[Exercise instructions]:
Scan the material that follows. Copy every line containing the word "picture".

Scene script records:
--- begin ---

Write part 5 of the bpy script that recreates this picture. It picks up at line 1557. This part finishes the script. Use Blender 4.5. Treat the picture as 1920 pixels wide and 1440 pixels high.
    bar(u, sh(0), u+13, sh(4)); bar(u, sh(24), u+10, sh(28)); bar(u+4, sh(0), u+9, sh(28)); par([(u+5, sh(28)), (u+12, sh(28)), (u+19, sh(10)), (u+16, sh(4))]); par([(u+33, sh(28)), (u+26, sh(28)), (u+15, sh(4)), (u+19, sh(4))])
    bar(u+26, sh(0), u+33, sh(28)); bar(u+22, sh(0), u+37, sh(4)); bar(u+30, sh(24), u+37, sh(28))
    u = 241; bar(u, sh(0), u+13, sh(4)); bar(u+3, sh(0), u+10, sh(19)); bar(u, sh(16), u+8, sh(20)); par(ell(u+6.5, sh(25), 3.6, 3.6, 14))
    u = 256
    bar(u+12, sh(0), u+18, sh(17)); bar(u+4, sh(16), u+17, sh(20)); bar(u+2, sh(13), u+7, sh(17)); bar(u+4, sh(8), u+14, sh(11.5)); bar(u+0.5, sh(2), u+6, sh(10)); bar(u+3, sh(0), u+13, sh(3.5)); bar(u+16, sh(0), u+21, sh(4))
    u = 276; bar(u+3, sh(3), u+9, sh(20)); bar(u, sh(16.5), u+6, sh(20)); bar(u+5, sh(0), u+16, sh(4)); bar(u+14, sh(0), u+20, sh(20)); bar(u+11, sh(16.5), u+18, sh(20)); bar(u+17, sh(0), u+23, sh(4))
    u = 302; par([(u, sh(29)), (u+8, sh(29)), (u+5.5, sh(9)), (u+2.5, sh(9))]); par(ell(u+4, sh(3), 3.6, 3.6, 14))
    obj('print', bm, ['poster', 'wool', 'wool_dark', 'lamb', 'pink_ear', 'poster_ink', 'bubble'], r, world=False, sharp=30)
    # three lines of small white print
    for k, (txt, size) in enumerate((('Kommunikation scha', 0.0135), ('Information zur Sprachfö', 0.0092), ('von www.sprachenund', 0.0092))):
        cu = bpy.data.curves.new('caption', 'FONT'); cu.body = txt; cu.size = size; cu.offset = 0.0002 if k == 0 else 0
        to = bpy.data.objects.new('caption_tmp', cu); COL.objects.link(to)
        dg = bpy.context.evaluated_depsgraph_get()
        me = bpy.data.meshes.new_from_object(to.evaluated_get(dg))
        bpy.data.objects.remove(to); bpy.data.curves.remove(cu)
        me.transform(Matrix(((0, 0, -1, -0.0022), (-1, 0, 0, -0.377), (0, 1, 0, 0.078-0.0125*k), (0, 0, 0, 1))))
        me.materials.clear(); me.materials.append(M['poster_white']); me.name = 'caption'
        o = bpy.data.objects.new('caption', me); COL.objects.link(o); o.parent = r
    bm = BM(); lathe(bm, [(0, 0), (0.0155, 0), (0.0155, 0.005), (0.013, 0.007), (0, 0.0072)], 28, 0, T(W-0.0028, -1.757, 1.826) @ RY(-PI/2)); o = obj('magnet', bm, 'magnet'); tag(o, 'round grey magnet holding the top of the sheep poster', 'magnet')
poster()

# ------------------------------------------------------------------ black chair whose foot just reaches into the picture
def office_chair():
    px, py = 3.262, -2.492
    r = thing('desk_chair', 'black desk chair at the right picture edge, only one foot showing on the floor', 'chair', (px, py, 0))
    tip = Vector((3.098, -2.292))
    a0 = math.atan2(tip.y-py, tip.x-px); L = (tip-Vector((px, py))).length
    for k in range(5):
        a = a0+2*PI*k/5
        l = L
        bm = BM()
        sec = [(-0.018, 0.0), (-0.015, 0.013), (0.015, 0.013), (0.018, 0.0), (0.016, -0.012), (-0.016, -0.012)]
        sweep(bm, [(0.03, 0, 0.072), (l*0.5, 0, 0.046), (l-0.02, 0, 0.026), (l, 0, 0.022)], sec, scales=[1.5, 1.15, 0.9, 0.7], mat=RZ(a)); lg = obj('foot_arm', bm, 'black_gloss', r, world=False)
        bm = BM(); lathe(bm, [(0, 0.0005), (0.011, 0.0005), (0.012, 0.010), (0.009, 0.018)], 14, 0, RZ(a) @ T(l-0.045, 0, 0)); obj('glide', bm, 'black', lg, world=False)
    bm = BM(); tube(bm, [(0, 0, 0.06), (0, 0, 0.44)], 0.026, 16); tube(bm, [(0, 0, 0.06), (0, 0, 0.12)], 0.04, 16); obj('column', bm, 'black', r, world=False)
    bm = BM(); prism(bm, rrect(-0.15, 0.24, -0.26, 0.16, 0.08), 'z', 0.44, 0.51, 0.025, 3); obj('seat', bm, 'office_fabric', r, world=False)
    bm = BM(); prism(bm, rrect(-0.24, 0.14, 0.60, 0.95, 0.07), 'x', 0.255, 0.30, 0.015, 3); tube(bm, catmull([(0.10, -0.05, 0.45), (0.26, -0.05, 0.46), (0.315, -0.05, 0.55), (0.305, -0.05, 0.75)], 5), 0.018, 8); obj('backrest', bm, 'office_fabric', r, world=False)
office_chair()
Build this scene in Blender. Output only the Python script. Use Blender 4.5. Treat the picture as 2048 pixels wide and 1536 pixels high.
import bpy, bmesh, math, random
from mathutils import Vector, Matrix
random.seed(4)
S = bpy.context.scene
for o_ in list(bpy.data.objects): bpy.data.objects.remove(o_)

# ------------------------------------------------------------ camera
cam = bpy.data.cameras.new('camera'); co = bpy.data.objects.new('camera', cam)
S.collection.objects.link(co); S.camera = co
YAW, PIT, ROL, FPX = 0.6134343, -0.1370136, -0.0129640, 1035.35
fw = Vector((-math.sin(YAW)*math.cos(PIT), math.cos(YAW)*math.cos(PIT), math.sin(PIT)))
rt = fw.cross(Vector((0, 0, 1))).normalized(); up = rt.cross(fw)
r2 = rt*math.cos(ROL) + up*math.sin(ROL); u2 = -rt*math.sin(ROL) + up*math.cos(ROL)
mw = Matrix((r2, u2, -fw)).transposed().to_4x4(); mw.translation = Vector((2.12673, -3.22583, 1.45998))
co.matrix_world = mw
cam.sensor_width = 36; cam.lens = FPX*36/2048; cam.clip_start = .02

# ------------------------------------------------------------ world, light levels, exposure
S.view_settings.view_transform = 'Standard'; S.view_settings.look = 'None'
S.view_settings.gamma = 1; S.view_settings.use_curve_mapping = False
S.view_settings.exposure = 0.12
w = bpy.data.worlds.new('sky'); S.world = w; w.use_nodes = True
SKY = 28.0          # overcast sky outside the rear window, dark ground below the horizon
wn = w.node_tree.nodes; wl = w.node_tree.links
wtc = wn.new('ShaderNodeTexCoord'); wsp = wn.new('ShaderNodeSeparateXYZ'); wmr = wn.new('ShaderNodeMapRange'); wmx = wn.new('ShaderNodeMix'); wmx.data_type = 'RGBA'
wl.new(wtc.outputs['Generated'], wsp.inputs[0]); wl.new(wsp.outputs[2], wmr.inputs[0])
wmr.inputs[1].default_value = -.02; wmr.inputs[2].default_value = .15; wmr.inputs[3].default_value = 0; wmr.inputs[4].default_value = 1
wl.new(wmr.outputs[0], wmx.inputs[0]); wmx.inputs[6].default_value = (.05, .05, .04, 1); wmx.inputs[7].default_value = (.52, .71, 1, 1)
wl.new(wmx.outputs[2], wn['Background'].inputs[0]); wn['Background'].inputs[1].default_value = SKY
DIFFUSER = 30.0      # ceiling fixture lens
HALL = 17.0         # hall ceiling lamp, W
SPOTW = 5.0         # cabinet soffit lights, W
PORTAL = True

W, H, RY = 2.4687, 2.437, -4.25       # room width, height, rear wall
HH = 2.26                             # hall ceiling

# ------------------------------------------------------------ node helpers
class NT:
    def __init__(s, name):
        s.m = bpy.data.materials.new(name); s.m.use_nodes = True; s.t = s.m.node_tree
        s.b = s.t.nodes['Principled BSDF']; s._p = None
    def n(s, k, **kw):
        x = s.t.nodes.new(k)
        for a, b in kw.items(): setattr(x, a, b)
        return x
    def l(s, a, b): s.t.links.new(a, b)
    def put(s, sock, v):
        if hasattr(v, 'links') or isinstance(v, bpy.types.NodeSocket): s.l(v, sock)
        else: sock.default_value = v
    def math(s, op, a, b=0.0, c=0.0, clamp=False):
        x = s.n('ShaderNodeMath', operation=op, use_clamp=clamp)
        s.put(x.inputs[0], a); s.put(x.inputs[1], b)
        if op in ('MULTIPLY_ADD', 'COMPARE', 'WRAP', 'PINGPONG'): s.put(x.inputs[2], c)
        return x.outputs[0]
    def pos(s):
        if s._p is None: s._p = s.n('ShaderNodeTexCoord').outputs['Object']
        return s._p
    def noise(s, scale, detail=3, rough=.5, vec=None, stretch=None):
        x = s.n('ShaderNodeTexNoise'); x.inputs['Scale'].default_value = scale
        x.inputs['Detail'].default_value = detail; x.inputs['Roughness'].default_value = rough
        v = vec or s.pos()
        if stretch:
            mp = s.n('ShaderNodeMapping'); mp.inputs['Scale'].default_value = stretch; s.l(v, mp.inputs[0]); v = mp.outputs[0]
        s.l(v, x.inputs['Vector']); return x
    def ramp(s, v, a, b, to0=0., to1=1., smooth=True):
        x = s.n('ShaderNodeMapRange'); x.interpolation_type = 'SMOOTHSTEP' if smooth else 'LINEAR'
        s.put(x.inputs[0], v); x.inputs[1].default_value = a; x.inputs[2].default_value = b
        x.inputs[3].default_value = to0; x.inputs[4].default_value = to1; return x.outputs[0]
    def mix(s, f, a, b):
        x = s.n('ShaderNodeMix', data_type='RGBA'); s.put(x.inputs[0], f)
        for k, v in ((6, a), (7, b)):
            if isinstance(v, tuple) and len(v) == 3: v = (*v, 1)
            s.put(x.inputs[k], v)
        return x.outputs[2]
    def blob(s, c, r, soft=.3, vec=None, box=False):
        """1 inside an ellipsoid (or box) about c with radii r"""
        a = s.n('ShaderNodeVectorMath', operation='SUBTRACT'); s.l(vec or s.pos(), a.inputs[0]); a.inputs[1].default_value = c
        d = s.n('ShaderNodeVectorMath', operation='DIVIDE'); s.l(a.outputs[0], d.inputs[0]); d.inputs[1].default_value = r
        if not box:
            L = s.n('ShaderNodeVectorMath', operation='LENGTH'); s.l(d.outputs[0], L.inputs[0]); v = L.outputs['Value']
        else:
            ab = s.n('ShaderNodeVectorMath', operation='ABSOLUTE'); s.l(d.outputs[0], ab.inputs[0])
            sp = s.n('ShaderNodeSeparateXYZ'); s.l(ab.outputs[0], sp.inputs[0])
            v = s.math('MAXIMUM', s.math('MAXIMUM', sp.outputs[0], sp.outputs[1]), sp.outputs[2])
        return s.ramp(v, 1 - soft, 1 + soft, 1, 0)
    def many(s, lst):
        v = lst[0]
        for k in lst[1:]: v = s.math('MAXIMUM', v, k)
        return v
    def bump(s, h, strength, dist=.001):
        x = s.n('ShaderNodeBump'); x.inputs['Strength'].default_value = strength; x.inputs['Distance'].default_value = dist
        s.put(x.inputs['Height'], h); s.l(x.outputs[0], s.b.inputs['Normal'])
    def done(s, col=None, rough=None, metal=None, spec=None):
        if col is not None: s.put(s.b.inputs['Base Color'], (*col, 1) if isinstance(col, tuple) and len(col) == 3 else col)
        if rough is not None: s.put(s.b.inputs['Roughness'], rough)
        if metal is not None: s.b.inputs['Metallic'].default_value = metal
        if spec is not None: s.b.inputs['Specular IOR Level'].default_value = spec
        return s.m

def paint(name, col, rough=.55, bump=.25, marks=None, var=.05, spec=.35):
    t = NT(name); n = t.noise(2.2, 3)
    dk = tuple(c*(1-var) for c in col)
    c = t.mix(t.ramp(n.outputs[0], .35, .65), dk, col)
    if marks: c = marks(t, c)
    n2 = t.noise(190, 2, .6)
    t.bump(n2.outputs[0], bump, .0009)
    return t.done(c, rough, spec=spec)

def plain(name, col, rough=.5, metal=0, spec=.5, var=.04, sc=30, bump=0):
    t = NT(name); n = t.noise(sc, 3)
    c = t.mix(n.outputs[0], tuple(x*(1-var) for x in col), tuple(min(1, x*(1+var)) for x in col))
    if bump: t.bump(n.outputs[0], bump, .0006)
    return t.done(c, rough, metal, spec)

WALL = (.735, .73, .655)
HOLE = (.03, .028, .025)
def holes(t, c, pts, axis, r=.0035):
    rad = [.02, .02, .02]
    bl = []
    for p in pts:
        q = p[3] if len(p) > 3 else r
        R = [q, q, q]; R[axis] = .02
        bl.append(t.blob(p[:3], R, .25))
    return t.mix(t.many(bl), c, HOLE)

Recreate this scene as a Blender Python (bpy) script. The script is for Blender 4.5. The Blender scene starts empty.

--- end ---

[The reply]:
Write part 5 of the bpy script that recreates this picture. It picks up at line 1557. This part finishes the script. Use Blender 4.5. Treat the picture as 1920 pixels wide and 1440 pixels high.
# ------------------------------------------------------------------ black chair whose foot just reaches into the picture
    r = thing('desk_chair', 'black desk chair at the right picture edge, only one foot showing on the floor', 'chair', (px, py, 0))
Build this scene in Blender. Output only the Python script. Use Blender 4.5. Treat the picture as 2048 pixels wide and 1536 pixels high.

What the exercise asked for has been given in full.